> **DATA LINES**
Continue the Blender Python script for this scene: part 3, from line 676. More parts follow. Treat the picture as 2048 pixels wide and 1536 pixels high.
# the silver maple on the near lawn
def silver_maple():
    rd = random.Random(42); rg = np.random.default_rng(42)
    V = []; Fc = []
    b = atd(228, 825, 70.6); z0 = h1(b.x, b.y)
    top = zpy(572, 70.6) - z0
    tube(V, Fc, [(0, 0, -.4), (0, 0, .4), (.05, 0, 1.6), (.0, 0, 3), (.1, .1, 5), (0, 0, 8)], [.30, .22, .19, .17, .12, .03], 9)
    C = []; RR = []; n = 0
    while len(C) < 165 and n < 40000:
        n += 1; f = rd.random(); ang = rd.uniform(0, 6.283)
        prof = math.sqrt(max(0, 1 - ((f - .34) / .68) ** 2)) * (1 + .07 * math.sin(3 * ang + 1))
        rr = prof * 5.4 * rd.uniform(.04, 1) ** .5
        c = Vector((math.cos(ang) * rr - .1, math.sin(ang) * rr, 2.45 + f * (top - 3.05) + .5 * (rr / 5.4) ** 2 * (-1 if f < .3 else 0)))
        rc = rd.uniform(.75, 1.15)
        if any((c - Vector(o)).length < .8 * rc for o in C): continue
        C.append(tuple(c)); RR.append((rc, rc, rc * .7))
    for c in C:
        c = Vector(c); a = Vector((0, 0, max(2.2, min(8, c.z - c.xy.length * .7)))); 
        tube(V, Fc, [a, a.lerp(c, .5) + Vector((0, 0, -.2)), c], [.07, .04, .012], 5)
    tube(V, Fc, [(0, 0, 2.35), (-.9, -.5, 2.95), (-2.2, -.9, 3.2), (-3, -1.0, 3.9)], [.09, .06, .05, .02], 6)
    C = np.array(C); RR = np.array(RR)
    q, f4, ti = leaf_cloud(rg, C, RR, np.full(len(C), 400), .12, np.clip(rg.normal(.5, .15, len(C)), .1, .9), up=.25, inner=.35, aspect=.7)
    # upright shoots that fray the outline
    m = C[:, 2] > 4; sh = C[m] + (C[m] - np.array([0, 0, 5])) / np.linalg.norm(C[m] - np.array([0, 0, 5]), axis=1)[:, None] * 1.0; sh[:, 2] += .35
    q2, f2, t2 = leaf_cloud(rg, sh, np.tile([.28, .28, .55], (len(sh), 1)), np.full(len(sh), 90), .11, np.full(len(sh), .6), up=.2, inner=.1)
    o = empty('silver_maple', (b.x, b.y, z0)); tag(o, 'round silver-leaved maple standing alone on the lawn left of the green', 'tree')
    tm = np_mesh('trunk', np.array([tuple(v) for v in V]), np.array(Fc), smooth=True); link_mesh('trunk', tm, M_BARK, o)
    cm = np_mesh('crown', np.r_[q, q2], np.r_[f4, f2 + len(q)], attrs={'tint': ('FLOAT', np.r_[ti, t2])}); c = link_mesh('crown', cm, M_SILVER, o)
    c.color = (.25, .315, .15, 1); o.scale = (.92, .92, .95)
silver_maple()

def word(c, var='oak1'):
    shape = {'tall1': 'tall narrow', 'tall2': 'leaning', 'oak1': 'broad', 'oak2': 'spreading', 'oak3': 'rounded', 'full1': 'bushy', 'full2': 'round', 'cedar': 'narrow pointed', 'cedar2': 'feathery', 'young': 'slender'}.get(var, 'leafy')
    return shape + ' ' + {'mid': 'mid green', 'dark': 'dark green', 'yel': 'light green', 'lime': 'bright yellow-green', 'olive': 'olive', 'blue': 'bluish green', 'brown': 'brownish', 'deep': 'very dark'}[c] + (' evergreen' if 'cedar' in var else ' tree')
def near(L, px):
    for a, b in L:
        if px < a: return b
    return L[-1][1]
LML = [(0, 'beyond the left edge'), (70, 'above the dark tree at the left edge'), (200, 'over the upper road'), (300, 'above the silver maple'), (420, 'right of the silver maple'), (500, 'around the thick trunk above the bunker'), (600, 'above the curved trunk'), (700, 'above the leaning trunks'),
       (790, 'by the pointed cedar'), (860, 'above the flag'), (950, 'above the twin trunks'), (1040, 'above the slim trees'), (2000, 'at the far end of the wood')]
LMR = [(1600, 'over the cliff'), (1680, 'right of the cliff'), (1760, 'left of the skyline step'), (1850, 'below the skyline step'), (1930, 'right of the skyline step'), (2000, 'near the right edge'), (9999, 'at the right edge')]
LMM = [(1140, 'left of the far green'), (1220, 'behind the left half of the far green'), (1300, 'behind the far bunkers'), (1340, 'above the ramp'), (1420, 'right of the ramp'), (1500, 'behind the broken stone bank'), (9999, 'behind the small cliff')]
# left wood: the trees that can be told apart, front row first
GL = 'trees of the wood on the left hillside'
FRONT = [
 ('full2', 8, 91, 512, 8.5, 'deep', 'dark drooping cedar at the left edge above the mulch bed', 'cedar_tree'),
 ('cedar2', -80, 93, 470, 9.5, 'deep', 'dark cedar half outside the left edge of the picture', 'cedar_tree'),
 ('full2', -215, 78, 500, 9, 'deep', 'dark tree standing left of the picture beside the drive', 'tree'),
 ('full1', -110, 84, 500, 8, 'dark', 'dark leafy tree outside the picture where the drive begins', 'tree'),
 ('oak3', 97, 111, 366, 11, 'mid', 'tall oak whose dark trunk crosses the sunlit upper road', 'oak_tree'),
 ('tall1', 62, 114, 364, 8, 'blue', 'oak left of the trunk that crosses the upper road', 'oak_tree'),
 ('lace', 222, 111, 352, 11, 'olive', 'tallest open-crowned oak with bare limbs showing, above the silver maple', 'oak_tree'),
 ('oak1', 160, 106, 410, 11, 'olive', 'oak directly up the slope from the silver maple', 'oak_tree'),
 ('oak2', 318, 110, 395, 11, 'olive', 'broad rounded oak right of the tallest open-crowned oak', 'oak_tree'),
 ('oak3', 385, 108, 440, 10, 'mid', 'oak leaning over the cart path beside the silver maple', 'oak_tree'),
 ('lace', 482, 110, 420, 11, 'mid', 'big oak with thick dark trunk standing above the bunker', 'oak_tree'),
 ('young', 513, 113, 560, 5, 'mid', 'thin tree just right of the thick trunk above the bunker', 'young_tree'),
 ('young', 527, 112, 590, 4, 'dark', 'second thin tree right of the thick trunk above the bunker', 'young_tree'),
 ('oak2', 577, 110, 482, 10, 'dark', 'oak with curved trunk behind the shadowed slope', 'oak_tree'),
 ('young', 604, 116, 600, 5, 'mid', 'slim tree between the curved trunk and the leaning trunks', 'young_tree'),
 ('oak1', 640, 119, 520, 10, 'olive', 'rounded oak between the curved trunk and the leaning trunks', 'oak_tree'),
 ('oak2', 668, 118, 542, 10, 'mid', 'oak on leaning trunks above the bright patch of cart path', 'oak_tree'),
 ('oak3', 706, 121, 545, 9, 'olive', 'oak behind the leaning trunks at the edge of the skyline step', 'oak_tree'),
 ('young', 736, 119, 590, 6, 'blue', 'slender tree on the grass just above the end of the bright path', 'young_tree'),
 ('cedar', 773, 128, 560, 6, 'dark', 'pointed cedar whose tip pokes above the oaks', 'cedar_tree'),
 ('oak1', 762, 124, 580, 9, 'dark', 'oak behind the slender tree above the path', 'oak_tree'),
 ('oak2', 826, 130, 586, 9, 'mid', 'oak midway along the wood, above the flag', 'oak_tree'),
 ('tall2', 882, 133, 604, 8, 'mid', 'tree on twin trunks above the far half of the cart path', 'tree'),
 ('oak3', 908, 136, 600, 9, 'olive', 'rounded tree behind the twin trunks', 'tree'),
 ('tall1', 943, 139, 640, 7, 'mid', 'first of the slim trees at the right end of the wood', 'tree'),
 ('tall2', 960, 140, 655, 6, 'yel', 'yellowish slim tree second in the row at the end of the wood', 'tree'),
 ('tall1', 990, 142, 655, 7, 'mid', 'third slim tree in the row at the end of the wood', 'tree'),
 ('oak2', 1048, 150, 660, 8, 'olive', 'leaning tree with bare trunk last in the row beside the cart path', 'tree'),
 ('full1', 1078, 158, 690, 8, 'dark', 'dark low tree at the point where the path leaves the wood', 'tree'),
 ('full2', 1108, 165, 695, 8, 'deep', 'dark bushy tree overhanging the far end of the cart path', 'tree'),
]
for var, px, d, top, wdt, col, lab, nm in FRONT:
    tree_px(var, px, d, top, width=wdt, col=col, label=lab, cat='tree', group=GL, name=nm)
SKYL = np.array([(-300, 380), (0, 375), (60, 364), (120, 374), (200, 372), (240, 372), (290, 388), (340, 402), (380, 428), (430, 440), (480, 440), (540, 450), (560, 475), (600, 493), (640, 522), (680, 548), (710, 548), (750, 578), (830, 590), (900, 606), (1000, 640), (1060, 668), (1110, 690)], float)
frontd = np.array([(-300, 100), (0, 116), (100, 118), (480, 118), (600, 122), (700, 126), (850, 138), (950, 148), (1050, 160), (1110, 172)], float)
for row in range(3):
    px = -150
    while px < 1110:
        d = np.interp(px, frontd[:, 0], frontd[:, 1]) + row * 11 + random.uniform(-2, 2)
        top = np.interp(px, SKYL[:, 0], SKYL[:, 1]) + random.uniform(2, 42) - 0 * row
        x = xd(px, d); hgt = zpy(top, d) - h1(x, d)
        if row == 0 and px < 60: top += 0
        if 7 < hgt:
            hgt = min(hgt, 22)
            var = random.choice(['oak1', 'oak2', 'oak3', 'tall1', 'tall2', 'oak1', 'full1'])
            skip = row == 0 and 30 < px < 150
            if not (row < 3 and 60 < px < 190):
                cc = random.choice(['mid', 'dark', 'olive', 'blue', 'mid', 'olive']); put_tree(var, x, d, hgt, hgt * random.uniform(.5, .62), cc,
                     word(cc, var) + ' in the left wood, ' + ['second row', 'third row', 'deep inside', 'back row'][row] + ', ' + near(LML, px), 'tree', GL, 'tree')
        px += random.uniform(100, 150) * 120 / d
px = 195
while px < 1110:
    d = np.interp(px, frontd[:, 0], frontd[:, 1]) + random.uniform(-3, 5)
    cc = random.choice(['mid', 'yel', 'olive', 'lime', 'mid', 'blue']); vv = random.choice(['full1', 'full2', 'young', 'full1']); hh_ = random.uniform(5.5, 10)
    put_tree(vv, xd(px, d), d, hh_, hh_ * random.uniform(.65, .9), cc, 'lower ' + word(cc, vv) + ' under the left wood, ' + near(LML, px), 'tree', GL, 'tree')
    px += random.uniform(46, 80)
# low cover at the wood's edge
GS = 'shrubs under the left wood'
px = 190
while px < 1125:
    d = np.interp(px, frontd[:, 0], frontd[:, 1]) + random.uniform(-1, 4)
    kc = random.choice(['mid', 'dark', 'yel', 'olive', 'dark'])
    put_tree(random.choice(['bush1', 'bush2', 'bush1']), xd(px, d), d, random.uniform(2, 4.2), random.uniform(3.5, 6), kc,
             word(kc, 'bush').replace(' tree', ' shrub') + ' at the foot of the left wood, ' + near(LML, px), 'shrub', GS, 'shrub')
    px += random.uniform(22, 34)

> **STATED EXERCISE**
Within the listing above, copy each line that has the string "from".

> **COMPLETED EXERCISE**
Continue the Blender Python script for this scene: part 3, from line 676. More parts follow. Treat the picture as 2048 pixels wide and 1536 pixels high.
 ('oak1', 160, 106, 410, 11, 'olive', 'oak directly up the slope from the silver maple', 'oak_tree'),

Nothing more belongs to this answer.